Two pedestrian skybridges that were connected to the fountain were taken down more than a month ago. Last Saturday, crews with a spike-wielding excavator chipped away at the concrete piers on the fountain’s perimeter, reducing them to rubble. By the end of the day, the fountain appeared to be past the point of saving.

Demolition activity is expected to continue on the triangular parcel through the month of November. After that, the Downtown Partnership plans to create a temporary park, which is expected to remain in place until funds can be raised for a permanent replacement.

There has been talk about the city’s planning commission holding a design competition for the site, but no details have been disclosed.
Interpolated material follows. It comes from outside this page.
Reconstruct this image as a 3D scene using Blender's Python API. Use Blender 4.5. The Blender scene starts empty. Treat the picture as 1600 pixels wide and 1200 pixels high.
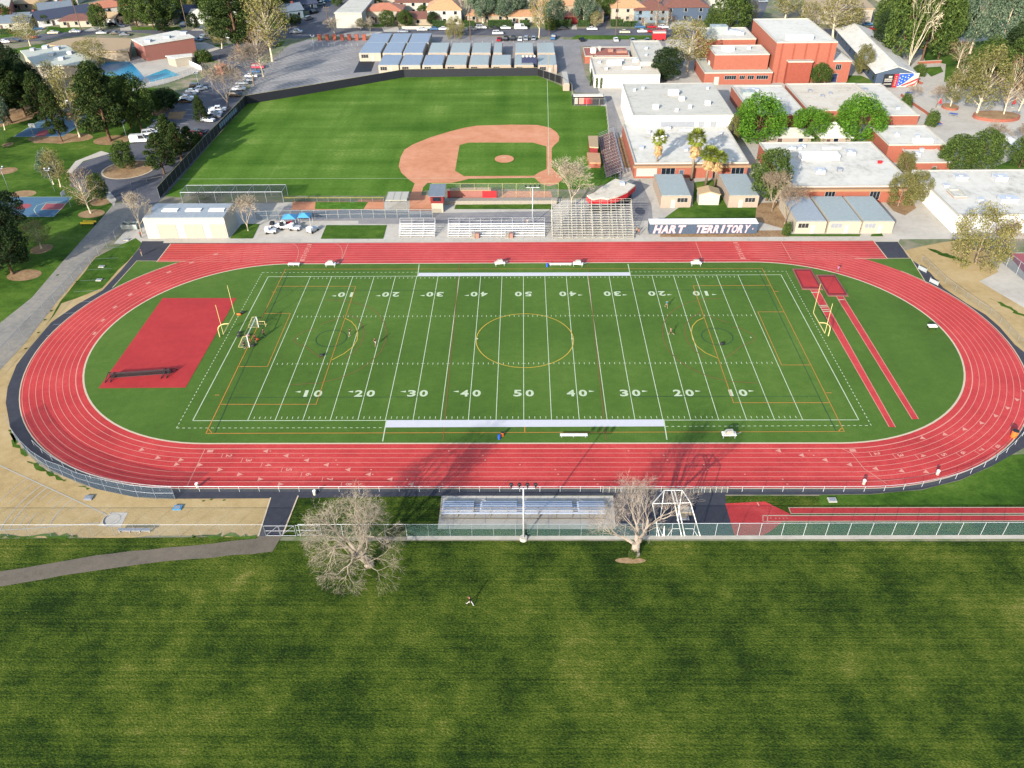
import bpy, bmesh, math, random
from mathutils import Vector, Matrix
random.seed(7)
sc = bpy.context.scene
COL = sc.collection
# ---------------------------------------------------------------- camera (drone, 83 m up)
CAM = Vector((-0.0705, -125.66, 83.073)); YAW, PIT, ROL, FPX = -0.0177, 0.6406, -0.0125, 1240.32
_f = Vector((math.sin(YAW)*math.cos(PIT), math.cos(YAW)*math.cos(PIT), -math.sin(PIT)))
_r0 = Vector((math.cos(YAW), -math.sin(YAW), 0)); _u0 = _r0.cross(_f)
CR = math.cos(ROL)*_r0 + math.sin(ROL)*_u0; CU = -math.sin(ROL)*_r0 + math.cos(ROL)*_u0; CF = _f
cd = bpy.data.cameras.new('camera'); cam = bpy.data.objects.new('camera', cd); COL.objects.link(cam)
cam.matrix_world = Matrix(((CR.x, CU.x, -CF.x, CAM.x), (CR.y, CU.y, -CF.y, CAM.y), (CR.z, CU.z, -CF.z, CAM.z), (0, 0, 0, 1)))
cd.sensor_width = 36; cd.lens = FPX/1600*36; cd.clip_start = 1; cd.clip_end = 6000
sc.camera = cam
# ---------------------------------------------------------------- sun, sky, exposure
SUN_EL, SUN_AZ = math.radians(20.5), math.radians(61)      # light travels towards SUN_AZ (from +X)
w = bpy.data.worlds.new('World'); sc.world = w; w.use_nodes = True
nt = w.node_tree; bg = nt.nodes['Background']; sky = nt.nodes.new('ShaderNodeTexSky')
sky.sky_type = 'NISHITA'; sky.sun_disc = False; sky.sun_elevation = SUN_EL
sky.sun_rotation = math.atan2(-math.cos(SUN_AZ), -math.sin(SUN_AZ))
sky.air_density = 1.0; sky.dust_density = 1.5
nt.links.new(sky.outputs[0], bg.inputs[0]); bg.inputs[1].default_value = 0.15
sd = bpy.data.lights.new('sun', 'SUN'); sd.energy = 4.3; sd.angle = math.radians(0.6); sd.color = (1.0, 0.93, 0.83)
so = bpy.data.objects.new('sun', sd); COL.objects.link(so)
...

For now, Philadelphia landscape architect David Rubin has designed a temporary plaza after Ziger/Snead Architects and Mahan Rykiel Associates bowed out of the project.

The Downtown Partnership is a private group supported by local businesses and its board meetings are not open to the public. Its president, Kirby Fowler, has said that some of the immediate corporate neighbors of the fountain believe it is an eyesore and should be replaced with a more attractive gateway to downtown. Fowler several years ago led the effort to tear down another work of Brutalist architecture in downtown Baltimore, John Johansen’s 1967 Morris A. Mechanic Theatre.

Board members of the Baltimore chapter of the American Institute of Architects have said they believe the McKeldin Fountain shouldn’t be razed until the city has approved a design for its permanent replacement and funds are in hand to complete construction. Fowler has said he wants the fountain gone as soon as possible, even if the partnership doesn’t have funds for a permanent replacement.

The timing is also affected by the pending departure of the current mayor, Stephanie Rawlings-Blake, who is leaving office in December after deciding not to run for reelection. Voters will determine her replacement next week.

The way the project has been handled has drawn criticism from members of the arts and design community, who contend the general public never had any real say in the demolition or what will  replace the fountain.

“This is a victory for false nostalgia, fear of the future of the public realm, and the expanding mandate of government and design by nonprofit corporations instead of people,” lamented Fred Scharmen, a Baltimore architect and educator who has questioned the demolition and the lack of transparency in the decision-making process.